Assim como em Pais e filhos (Soshite chichi ni naru, 2013) entra em cena um tema que angustia o diretor: o exercício da paternidade. Tanto em um filme como no outro, há a questão sobre o que cria os vínculos afetivos mais profundos, como lidamos com o peso da responsabilidade de ser pais (tema, de resto, que parece ser um dos que mais incomodam a geração de Kore-eda, nascido em 1962), e o que dá legitimidade à paternidade. Como ele próprio diz em entrevista a Luiz Carlos Merten (A luz de Kore-eda e a beleza dolorida de Pais e filhos, O Estado de S.Paulo, 1/11/2013), “A paternidade é consanguínea, mas também é um dado cultural. E foi sobre isso que quis refletir com essa história” (em referência a Pais e filhos).
Em Pais e filhos, dois casais, um bem-sucedido e outro de uma classe média mal remediada, descobrem que os respectivos filhos foram trocados na maternidade e passam a conviver com os filhos biológicos.
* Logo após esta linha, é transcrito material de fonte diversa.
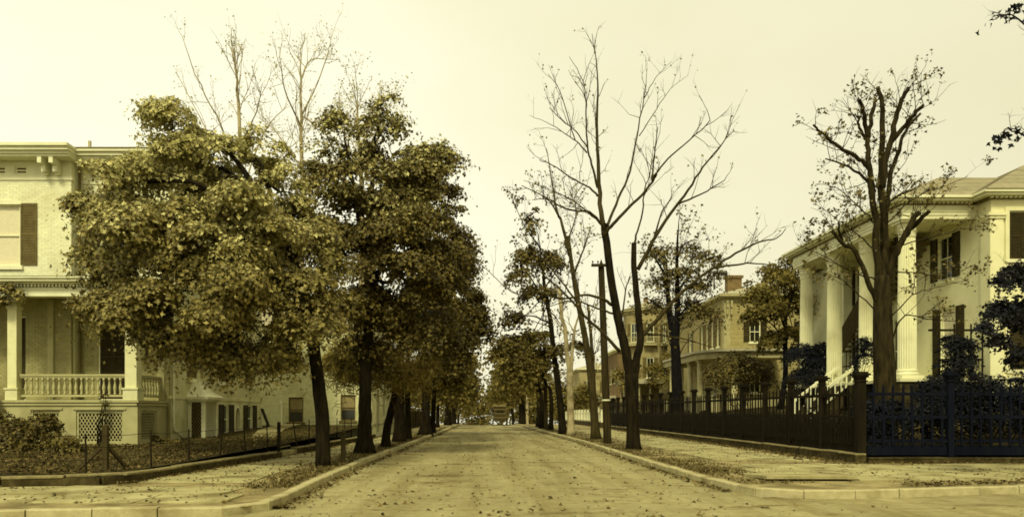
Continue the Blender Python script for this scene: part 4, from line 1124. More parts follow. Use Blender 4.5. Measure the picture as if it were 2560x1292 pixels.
# ---------------------------------------------------------------- fences
def picket_fence(name, label, o, a, n, L, mw, front, bay=2.55, upper_sp=.3, lower_sp=.15, zb=.36):
    """Tall fence: capped posts, three rails, sparse pickets above the middle rail and close pickets below."""
    t = thing(name, label, "fence", o)
    o, a_, n_ = np.array(o, float), np.array(a, float), np.array(n, float)
    nb = int(L / bay)
    for i in range(1 if front else 0, nb + 1):
        c = o + a_ * i * bay; p = MB()
        big = .12 if i == 0 else .085
        p.boxf(c, a, n, -big, big, zb - .06, 2.46, -big, big); p.boxf(c, a, n, -big - .03, big + .03, 2.462, 2.50, -big - .03, big + .03); p.boxf(c, a, n, -big, big, 2.502, 2.58, -big, big)
        p.boxf(c, a, n, -big - .05, big + .05, 2.582, 2.64, -big - .05, big + .05); p.boxf(c, a, n, -big - .09, big + .09, 2.642, 2.70, -big - .09, big + .09); p.boxf(c, a, n, -big - .04, big + .04, 2.702, 2.75, -big - .04, big + .04)
        p.build("post", mw, t)
    for i in range(nb):
        c = o + a_ * i * bay; s0, s1 = .14, bay - .1
        for z, h, d in ((2.06, .09, .05), (1.40, .09, .05), (.70, .10, .05)):
            r = MB(); r.boxf(c, a, n, s0, s1, z, z + h, -d, d); r.build("rail", mw, t)
        r = MB(); r.boxf(c, a, n, s0, s1, zb - .02, .62, -.025, .025); r.build("base_board", mw, t)
    protos = {}
    def picket(z0, z1, w, tip):
        key = (z0, z1, w)
        if key not in protos:
            m = MB(); h = .018
            m.add([(x, y, z) for z in (z0, z1) for x, y in ((-w / 2, -h), (w / 2, -h), (w / 2, h), (-w / 2, h))] + [(0, -h, z1 + tip), (0, h, z1 + tip)],
                  [(3, 2, 1, 0), (0, 1, 5, 4), (1, 2, 6, 5), (2, 3, 7, 6), (3, 0, 4, 7), (4, 5, 8), (6, 7, 9), (5, 6, 9, 8), (7, 4, 8, 9)])
            me = bpy.data.meshes.new("picket"); me.from_pydata(np.concatenate(m.v).tolist(), [], m.f); me.materials.append(mw); protos[key] = me
        return protos[key]
    items = []
    for i in range(nb):
        for sp, z0, z1, w, tip in ((upper_sp, 1.2, 2.30, .062, .1), (lower_sp, .62, 1.36, .05 if lower_sp < .2 else .062, .03)):
            k = max(2, int((bay - .2) / sp))
            for j in range(k): items.append((i * bay + .16 + (j + .5) * (bay - .28) / k, z0, z1, w, tip))
    items.sort(key=lambda e: e[0])
    rot = math.atan2(a[1], a[0]); rest = MB()
    for idx, (s, z0, z1, w, tip) in enumerate(items):
        p = o + a_ * s + n_ * (.03 if z1 > 2 else .055); dz = rng.normal() * .012
        me = picket(z0, z1, w, tip)
        if idx < 290:
            ob = bpy.data.objects.new("picket", me); COL.objects.link(ob); ob.parent = t
            ob.location = Vector((p[0] - o[0], p[1] - o[1], -o[2] + dz)); ob.rotation_euler = (rng.normal() * .008, rng.normal() * .008, rot)
        else:
            rest.boxf(p, a, n, -w / 2, w / 2, z0 - p[2], z1 + tip * .6 - p[2], -.018, .018)
    if rest.n: rest.build("pickets", mw, t, kind="stuff")
    return t
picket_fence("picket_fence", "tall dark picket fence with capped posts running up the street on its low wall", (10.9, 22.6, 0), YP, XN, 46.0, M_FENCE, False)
picket_fence("picket_fence", "blue black picket fence along the cross street in front of the mansion", (10.95, 22.6, 0), XP, YN, 13, M_FENCEB, True, upper_sp=.27, lower_sp=.27)

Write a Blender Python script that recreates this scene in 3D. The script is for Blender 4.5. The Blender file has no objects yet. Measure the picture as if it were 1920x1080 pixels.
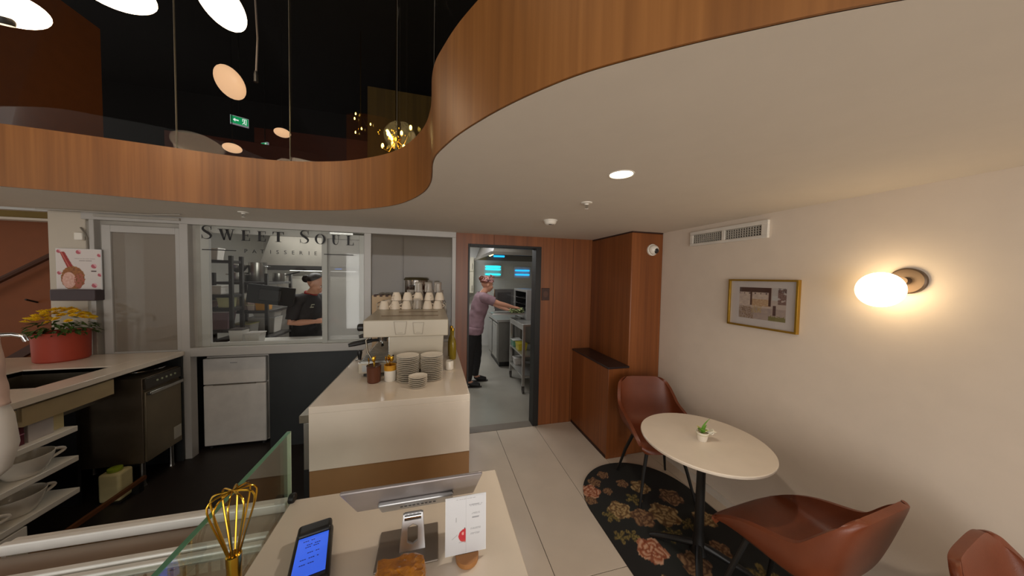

Aceitação e rejeição entram em campo para mostrar o que cada adulto efetivamente valorizava na relação com as crianças.
Seja em Assunto de família ou em Pais e filhos, Kore-eda parece mostrar que não há nada mais artificial do que o discurso institucional que sustenta a primazia da família e de seus valores. Ela tanto pode ser efetivamente o esteio emocional e afetivo de que precisamos, como também o pesadelo recorrente de nossas vidas, ou ainda um vazio constante que tentamos preencher ao longo de toda a existência. Na maioria das vezes, uma busca fadada ao insucesso.
Ficha técnica
Assunto de família (Manbiki Kazoku), Japão, 2018,121 minutos.
Direção: Hirokazu Kore-eda. Com Lily Franky, Sakura Andô e Kirin Kiki.